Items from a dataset
┌──
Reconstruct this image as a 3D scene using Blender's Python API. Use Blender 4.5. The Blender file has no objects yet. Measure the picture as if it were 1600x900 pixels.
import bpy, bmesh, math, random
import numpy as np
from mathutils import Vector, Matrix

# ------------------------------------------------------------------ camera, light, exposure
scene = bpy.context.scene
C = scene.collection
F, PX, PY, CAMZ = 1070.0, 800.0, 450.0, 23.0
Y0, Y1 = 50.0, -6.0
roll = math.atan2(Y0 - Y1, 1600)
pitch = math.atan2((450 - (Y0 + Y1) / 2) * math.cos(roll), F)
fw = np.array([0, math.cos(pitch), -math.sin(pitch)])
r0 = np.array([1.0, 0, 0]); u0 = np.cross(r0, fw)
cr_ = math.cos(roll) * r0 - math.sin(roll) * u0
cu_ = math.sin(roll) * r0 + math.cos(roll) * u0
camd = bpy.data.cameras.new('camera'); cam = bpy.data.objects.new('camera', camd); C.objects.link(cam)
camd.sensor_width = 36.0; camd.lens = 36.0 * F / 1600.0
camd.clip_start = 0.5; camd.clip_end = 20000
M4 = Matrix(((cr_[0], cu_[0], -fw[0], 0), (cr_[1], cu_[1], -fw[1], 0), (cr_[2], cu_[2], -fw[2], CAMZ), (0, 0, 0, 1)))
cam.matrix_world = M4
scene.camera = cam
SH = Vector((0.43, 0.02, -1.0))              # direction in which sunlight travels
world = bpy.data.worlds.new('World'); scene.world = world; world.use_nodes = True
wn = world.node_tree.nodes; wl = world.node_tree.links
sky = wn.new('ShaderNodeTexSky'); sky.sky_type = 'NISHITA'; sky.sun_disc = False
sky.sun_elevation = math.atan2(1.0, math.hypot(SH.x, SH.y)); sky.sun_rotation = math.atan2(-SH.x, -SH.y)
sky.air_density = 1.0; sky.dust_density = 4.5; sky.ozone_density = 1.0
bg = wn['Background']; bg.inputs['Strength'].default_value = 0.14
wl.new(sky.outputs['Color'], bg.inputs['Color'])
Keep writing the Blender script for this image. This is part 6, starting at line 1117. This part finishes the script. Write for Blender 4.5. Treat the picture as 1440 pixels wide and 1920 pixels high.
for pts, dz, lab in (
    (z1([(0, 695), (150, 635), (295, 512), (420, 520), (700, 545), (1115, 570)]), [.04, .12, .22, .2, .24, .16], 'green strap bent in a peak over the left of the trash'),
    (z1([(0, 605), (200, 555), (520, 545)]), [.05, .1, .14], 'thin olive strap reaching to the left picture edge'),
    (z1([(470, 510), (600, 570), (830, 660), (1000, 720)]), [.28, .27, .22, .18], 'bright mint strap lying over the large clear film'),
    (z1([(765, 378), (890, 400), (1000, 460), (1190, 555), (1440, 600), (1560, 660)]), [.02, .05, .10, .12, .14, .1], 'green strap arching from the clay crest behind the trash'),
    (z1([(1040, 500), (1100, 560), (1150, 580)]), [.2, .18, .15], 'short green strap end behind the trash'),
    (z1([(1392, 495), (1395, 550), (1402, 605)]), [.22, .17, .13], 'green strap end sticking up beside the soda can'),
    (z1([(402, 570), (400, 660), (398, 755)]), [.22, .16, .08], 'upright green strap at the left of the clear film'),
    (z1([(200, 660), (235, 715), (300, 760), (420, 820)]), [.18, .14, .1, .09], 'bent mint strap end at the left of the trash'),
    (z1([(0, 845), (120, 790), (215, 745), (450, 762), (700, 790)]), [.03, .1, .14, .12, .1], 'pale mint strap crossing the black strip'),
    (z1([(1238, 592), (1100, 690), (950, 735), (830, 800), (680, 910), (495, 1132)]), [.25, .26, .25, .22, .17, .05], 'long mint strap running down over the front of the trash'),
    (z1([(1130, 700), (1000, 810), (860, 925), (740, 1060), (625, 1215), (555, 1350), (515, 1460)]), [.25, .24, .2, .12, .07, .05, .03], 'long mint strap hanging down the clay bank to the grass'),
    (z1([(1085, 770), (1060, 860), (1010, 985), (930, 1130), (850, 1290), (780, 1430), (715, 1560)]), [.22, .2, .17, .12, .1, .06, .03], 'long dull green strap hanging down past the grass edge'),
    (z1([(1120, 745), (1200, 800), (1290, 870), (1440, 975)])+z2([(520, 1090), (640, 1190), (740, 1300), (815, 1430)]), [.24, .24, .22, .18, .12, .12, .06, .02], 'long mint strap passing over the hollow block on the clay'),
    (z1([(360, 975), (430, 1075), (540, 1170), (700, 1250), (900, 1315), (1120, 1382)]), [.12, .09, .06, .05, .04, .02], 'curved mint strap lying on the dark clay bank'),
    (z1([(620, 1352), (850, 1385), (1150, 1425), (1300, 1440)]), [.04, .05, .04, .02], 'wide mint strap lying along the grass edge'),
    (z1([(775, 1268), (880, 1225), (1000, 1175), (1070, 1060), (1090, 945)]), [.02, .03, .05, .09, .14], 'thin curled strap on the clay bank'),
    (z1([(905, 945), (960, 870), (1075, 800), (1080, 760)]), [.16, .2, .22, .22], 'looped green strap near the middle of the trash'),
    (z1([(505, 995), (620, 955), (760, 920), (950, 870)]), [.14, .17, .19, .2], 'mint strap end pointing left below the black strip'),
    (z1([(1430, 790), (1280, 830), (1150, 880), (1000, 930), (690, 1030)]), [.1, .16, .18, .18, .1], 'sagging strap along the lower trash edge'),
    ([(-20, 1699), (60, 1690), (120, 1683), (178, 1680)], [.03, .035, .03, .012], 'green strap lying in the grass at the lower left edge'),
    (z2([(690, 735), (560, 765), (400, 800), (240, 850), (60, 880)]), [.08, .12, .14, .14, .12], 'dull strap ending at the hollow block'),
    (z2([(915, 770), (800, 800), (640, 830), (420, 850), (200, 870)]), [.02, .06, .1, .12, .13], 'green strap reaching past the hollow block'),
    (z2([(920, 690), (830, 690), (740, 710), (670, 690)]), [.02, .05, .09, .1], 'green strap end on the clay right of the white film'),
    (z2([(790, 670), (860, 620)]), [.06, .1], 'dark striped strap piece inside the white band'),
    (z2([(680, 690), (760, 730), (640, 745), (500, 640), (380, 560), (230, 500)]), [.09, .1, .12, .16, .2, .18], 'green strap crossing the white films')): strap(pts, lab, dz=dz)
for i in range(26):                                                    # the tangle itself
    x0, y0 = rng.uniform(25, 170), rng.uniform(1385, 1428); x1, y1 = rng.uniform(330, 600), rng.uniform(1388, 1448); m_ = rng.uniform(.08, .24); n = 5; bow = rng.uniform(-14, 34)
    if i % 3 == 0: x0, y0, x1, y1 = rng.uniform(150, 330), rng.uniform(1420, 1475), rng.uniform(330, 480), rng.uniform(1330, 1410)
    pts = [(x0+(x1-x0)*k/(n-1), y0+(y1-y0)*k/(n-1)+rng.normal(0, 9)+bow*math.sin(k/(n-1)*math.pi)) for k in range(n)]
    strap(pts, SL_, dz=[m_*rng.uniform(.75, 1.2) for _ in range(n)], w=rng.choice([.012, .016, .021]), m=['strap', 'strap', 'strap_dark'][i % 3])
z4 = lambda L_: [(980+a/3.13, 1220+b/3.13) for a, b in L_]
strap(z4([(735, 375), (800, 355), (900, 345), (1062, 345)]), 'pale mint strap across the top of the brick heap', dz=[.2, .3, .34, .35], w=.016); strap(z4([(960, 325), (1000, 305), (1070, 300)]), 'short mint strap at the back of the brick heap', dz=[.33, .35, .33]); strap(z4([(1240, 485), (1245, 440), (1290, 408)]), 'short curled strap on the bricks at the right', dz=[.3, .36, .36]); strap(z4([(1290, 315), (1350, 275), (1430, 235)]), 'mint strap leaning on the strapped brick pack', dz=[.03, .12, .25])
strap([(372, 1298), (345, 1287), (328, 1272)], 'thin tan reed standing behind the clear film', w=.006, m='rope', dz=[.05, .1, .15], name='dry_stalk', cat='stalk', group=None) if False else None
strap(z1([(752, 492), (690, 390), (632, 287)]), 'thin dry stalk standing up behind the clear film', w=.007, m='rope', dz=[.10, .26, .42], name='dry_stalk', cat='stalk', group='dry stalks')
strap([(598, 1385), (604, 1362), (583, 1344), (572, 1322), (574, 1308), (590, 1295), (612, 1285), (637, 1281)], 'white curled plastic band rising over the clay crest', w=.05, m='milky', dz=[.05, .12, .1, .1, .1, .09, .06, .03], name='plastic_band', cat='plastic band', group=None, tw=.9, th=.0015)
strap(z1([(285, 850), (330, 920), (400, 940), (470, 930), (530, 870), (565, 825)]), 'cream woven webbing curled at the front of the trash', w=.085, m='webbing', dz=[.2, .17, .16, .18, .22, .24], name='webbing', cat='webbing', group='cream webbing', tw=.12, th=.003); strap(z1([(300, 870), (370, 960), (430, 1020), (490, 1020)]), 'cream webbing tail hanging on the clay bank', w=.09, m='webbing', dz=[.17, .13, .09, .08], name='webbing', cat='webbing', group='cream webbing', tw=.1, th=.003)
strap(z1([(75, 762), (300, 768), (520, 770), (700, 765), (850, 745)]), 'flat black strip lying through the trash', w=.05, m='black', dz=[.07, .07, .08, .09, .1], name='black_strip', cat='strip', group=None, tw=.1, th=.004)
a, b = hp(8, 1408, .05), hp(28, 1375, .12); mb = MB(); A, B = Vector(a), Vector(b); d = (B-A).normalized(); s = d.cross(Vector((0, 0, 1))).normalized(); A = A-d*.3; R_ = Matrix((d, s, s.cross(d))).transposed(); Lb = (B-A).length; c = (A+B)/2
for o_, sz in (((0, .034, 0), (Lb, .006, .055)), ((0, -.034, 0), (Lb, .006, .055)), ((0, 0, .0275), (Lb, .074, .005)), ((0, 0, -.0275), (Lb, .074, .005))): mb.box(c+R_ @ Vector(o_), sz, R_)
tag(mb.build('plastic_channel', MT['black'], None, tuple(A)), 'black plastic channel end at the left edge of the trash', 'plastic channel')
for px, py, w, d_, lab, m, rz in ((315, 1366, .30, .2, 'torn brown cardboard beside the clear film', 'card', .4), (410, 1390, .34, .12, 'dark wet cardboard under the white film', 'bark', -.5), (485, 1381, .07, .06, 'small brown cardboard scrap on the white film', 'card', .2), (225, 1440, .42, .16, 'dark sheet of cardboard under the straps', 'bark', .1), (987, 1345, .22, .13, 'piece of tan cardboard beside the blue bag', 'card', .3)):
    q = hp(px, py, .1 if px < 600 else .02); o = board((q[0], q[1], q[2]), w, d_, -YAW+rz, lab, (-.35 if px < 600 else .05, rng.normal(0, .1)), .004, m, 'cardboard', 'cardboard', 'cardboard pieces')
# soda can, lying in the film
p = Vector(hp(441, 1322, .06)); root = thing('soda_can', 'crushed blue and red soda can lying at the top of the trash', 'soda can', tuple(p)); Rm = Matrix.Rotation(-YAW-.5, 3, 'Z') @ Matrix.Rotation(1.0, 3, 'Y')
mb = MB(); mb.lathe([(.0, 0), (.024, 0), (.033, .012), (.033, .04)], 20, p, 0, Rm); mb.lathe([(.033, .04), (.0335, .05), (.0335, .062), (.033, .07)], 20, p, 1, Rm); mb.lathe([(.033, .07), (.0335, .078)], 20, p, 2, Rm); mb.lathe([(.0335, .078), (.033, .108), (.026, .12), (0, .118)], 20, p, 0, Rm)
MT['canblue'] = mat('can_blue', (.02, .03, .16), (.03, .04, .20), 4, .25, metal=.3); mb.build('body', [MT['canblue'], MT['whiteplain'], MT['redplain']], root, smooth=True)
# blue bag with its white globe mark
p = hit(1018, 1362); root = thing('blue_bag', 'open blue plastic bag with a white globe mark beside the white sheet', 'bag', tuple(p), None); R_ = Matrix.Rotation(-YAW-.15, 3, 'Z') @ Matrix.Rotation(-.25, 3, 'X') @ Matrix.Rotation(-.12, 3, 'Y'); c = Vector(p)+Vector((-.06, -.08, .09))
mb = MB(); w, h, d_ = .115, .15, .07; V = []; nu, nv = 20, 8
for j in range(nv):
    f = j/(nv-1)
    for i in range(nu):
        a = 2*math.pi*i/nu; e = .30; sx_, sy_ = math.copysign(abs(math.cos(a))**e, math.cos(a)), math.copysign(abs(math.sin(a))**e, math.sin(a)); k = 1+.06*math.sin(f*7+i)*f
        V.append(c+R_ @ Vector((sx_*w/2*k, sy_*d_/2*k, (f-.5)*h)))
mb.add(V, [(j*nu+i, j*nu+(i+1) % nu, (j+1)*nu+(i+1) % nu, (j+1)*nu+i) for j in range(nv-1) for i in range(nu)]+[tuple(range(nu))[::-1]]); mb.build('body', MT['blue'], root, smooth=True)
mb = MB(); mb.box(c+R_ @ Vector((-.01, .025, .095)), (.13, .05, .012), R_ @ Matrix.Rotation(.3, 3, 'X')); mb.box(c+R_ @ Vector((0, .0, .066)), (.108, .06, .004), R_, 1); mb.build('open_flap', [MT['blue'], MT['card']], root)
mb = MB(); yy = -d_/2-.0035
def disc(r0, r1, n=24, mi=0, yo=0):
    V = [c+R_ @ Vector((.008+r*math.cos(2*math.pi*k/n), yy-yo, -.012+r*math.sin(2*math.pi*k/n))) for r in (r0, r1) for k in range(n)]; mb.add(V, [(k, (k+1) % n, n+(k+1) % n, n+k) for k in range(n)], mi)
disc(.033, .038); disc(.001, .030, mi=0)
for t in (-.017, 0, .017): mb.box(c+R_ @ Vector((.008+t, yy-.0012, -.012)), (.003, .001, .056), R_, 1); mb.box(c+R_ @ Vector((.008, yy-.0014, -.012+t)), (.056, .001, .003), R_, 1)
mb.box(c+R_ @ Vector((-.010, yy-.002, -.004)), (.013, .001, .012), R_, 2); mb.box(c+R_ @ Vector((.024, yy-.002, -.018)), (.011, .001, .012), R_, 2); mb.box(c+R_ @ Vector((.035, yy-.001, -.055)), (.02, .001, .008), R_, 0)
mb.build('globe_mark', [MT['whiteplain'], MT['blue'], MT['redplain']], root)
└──
WRITTEN EXERCISE >>
Search the entries for the word "scene" and copy every line that has it.

WORKED SOLUTION >>
Reconstruct this image as a 3D scene using Blender's Python API. Use Blender 4.5. The Blender file has no objects yet. Measure the picture as if it were 1600x900 pixels.
scene = bpy.context.scene
C = scene.collection
scene.camera = cam
world = bpy.data.worlds.new('World'); scene.world = world; world.use_nodes = True